I am not naive enough to think we learned it all, but I honestly have some great tools to do a small deal or two (500K to 2 million) and feel pretty safe about it.

I am a little surprised that some folks who have not gone could have such strong feeling against these types of seminars.

The most valuable tool I took home was Scott’s software and the knowledge of how to use it and benefit from it.

I would recommend this seminar to anyone looking to get into commercial. That field is significantly different than residential. Different terms, appraisals, values, etc.

Brian

Scott Scheel, is the man. And for those of you who don’t think so get your heads out of the :flush

Alrighty busbrey…you’ve been a member for less than a week - you have two posts both shilling for Scott Scheel…
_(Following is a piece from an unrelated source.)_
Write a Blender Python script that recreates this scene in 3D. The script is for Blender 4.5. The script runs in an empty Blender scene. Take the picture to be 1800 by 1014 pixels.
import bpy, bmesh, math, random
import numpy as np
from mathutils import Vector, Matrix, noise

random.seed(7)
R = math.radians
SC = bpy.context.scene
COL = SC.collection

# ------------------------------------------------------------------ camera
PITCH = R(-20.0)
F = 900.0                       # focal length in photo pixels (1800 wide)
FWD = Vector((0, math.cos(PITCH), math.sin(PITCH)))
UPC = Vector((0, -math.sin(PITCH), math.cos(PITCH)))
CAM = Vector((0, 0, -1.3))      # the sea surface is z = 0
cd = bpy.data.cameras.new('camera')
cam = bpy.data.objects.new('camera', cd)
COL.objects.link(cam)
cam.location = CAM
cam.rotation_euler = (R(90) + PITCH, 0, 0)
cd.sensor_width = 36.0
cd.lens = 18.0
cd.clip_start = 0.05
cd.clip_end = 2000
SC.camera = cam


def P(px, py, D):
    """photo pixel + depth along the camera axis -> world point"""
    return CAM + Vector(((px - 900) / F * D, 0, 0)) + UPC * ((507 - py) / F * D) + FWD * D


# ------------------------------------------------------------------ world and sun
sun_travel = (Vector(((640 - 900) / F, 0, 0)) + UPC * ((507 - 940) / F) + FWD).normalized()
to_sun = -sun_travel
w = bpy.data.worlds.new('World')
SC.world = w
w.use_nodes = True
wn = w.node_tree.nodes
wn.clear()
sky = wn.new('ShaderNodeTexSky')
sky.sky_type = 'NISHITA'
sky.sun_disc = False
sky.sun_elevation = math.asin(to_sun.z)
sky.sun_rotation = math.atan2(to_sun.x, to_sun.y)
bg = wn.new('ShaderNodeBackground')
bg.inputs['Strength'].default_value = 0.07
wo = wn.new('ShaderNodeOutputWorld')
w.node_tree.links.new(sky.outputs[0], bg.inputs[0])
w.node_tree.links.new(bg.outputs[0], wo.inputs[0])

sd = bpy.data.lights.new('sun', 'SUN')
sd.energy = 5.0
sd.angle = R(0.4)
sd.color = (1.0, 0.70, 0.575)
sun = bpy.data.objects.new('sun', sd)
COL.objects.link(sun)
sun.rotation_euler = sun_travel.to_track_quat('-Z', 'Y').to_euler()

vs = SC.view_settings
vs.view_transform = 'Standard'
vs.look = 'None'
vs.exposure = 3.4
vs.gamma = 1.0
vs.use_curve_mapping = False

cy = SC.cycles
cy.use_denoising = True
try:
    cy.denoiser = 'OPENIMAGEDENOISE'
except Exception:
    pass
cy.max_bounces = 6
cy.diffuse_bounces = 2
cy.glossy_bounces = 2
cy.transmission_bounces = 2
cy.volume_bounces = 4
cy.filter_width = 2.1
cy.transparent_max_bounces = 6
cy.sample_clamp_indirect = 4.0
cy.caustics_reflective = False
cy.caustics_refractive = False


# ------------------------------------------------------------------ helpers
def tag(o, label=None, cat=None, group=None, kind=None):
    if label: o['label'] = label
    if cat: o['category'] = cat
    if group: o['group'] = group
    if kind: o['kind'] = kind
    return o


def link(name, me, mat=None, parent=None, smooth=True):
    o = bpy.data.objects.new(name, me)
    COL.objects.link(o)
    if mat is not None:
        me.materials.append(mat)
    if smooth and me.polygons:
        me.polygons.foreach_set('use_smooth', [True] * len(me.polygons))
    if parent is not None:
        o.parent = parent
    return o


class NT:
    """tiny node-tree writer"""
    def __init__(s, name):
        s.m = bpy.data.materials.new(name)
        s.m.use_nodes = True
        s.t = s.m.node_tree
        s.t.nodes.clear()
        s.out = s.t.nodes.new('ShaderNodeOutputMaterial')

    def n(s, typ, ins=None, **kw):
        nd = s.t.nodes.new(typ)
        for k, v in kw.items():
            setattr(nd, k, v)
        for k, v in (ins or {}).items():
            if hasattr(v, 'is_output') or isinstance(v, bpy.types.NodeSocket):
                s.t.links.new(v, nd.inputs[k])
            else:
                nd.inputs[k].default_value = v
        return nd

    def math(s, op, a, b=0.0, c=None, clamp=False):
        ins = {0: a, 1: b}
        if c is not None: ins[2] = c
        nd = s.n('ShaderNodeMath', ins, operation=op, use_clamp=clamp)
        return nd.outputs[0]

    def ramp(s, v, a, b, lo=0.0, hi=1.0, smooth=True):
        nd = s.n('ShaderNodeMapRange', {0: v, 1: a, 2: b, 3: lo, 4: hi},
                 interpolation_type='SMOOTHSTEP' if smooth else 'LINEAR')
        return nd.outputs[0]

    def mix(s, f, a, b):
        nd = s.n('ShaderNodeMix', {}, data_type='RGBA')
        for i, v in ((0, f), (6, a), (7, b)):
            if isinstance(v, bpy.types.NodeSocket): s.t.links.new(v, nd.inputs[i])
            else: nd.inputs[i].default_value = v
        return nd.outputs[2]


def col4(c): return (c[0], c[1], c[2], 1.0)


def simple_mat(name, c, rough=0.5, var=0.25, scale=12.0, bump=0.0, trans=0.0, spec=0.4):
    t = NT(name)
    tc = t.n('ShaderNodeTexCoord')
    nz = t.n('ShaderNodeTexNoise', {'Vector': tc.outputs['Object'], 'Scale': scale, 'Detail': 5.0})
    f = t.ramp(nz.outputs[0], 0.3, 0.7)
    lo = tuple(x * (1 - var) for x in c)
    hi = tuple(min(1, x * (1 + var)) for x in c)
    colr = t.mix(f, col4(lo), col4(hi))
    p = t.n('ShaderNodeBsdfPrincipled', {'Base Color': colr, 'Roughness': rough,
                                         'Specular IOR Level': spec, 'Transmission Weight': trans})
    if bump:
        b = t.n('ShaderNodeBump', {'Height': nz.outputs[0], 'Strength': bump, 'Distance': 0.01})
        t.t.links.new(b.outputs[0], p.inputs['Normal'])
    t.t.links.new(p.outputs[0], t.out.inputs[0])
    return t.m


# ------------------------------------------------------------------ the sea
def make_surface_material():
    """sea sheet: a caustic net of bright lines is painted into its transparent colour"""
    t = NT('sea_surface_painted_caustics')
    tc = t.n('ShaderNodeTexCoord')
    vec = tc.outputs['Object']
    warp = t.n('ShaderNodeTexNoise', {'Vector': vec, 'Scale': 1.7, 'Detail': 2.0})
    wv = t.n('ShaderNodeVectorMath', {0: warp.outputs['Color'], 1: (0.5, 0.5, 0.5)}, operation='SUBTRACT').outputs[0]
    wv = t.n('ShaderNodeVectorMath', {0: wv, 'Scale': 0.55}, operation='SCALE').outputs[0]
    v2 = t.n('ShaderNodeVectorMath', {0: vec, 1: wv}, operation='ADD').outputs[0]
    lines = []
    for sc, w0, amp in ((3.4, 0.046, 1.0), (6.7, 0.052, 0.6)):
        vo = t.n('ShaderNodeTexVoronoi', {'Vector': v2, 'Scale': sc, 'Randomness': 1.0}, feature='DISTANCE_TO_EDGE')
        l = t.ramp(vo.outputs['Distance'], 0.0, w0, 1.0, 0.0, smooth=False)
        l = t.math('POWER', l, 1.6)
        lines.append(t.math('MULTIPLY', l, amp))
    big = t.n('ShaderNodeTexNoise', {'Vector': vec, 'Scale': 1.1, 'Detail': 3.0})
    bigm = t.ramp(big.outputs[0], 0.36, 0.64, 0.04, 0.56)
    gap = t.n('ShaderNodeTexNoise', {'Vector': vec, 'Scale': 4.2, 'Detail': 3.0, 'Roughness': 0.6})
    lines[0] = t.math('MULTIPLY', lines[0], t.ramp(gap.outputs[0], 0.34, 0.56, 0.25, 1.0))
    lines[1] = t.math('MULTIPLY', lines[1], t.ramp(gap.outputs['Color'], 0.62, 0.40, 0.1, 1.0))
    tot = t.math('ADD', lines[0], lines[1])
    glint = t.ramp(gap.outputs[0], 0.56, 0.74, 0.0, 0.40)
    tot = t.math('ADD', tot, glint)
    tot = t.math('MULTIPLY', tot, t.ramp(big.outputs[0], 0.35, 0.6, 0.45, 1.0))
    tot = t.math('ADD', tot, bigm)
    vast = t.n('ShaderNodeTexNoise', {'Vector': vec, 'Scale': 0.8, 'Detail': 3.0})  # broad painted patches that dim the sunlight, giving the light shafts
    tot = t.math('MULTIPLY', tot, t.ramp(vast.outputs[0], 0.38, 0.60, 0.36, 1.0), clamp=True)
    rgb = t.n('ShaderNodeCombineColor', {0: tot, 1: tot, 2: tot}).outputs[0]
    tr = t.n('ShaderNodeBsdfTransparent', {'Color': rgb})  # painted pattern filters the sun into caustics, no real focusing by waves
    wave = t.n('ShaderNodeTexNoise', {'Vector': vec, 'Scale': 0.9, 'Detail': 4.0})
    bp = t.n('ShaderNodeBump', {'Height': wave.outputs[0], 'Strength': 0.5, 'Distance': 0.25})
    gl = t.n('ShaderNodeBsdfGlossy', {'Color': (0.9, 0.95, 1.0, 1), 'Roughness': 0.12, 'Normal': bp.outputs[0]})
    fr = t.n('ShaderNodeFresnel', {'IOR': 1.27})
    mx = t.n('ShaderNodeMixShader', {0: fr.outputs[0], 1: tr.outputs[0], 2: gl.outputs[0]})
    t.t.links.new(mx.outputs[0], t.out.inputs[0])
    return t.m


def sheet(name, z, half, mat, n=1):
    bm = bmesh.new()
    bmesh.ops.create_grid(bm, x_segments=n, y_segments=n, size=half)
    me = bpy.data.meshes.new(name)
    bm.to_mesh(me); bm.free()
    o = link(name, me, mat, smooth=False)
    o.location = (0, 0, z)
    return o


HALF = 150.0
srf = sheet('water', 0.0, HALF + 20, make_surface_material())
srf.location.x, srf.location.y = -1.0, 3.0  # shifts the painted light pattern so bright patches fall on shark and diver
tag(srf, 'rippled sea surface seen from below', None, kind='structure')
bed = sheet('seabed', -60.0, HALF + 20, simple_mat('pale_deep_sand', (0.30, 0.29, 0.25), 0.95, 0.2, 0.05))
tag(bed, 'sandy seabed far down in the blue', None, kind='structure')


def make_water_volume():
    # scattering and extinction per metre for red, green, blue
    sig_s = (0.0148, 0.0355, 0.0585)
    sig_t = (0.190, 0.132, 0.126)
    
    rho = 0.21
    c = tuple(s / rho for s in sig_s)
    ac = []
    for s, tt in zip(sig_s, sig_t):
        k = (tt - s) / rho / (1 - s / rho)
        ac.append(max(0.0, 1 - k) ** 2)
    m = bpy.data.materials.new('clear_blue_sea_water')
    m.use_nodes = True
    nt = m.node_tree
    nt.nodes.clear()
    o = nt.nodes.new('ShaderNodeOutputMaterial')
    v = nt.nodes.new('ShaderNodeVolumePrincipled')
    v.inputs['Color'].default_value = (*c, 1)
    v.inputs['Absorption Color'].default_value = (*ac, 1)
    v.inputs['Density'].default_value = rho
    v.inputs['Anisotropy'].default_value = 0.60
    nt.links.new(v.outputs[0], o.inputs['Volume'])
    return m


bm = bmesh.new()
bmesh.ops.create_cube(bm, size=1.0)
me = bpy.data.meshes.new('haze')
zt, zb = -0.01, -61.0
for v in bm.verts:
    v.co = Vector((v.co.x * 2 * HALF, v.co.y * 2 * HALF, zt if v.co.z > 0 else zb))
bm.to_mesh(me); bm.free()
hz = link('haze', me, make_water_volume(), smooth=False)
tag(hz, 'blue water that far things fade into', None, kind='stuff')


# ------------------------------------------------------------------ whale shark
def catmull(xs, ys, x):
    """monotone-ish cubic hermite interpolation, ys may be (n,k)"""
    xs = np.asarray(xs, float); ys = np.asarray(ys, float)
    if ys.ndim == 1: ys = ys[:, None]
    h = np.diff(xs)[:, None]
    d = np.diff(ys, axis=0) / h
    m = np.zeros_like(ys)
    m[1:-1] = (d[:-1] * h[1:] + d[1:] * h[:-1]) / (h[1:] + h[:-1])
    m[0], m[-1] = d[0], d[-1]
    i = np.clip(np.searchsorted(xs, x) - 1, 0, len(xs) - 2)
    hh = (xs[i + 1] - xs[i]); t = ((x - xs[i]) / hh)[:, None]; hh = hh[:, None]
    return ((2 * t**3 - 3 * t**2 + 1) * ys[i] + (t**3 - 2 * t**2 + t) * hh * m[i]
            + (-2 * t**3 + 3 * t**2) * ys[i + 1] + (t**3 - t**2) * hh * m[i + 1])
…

You’ve been called out – what’s the deal? You in danger of having your posts removed…

Keith
Moderator

Alrighty busbrey...you've been a member for less than a week - you have two posts both shilling for Scott Scheel...

Would that make him “Scheels’ shill”? :banghead2

Undoubtedly…or Scheel’s heel…

Keith

Actually, i went to the Scott Scheel seminar. He said that he did a substituion of collateral instead of paying off the seller @ refinance. He used the refinance to buy few more properties, put liens on THOSE properties for the seller…

ONe thing I have to say about these RE gurus is that they overpromise and underdeliver and WAY too oversell. For example, they promise you that if you take their coaching (for sub$scription fee), they’ll do deals with you. THey come up w/all the cash requirements, take 75% of the deal, and you do all the work. All great and dandy (b/c 25% of something is still better than nothing), but when you actually submit deals, you never hear a damn word from them.

My guess is the “coaching” companies aren’t the seminar speaker’s companies, but isntead RE investors like you guys who pay a portion of their revenue to the speaker in return for using his/her name… so they don’t really care to communicate to every potential deal finder.

i know david lindahl mentions to his students that if they find a great deal and its too big, he’ll partner up, has anyone actually had experience with this?